I'm pretty much ok with that except that I've been signed up on blogger for like 2 years now! Truth time, this is not my first attempt at blogging. Its actually my 5th. I've failed five times but never have I attempted to start blogging on the first day of the year. 
So this is new for me. 
  I want lots of people to read this. I don't know how I'm going to gain followers but I'm going to try...starting now; Hey YOU! Yeah, you reading this sentence. Follow ME! Everybody's doing it!
Did it work? 
Am I famous yet?
No?
Its ok, these things take time.

OH TIME! Thanks for reminding me. I've set a personal goal for myself to blog at least once a week because to be fair, I am also trying exceedingly hard to create a following outside the infinitely large walls of the internet. I'm a bit busy with educating myself, trading work for money, eating wonderful food (which I hope to share some of those recipes with you), and sleeping. 
It’s like one of my biggest hobbies. 
What? I'm a blogger, I'm lazy.


So yesteryear was 2009, and I concluded that year with a party at my friend Laura's house.
I got all dolled up but of course still ended up looking like a mom, which is frequent occurrence, went 4 miles (didn't actually count) down the road to a party with the most open expectations. I was happy I ended up with this blank mind because earlier I had imagined several bizarre turnouts that would make me cringe. One included someone puking on my shoes as I entered the room and introduced myself. That didn't happen, and I think that was very far from happening too. I had a great time.

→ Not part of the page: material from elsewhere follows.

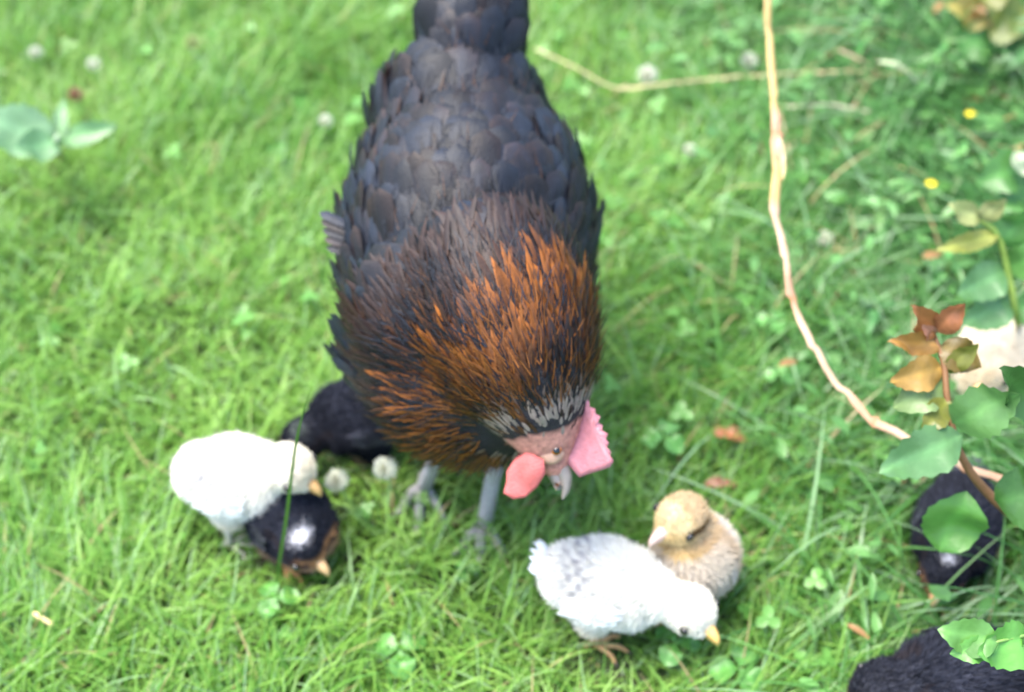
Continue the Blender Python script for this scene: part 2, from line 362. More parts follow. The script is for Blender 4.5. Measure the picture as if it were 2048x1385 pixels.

We ended up playing a game called What? Which was like 10 flavors of Awesome. 
Some of the best answers included:
Bestiality/ furry items
Playing with her disco stick
I collect dental x-rays, May I have yours?
Crap. No literally, RIGHT THERE!
Peeing yourself in front of Simon Cowell
What You Talkin' 'Bout Those Ten Commandments!

At 11:50 we paused and turn on the TV to watch the ball drop. We made fun of the very drunk Jennifer Lopez on our screen and cringed at the diminishing capacity of Dick Clark, which leads me to a comment I'd like to make. Dick Clark is an incredibly sacred man in my book. I respect him, and I didn't at all like that he was commenting on the night’s events. The man can barely talk and I felt embarrassed for him, I really did. You don't have to have Dick Clark be there to call it Dick Clark's Rockin' New Years Eve. 
Anyways...

The night soon ended after we toasted and sipped our champagne except for a stunning rendition of Lady Gaga's Bad Romance to ring in the New Year!

As for TODAY! 
I went to work and it was busy, very busy. We are closing our store for remodel. We are becoming the 1st flagship in the company! WOOT! It is all very exciting except that we have to liquidate as much merchandise as possible. 
Liquidation is interesting because I am becoming aware of its positives’ and negatives. 
On the plus, Stuff is cheap and it goes away quickly. 
On the negative, Stuff is cheap, and we don't make money.
This means, we don’t get a lot of hours, which means understaffed and overwhelmed with people.

To wrap things up, New Years Eve was fun. 2009 had its MAJOR positives but it also forces me to put lots of things behind me and focus on the things in front of me.
For example, I'm lazy; I should try harder to not be. 
I hope you like me, you really really like me and will keep reading this thing here.

Oh yeah, if you do January Octopus might say hello!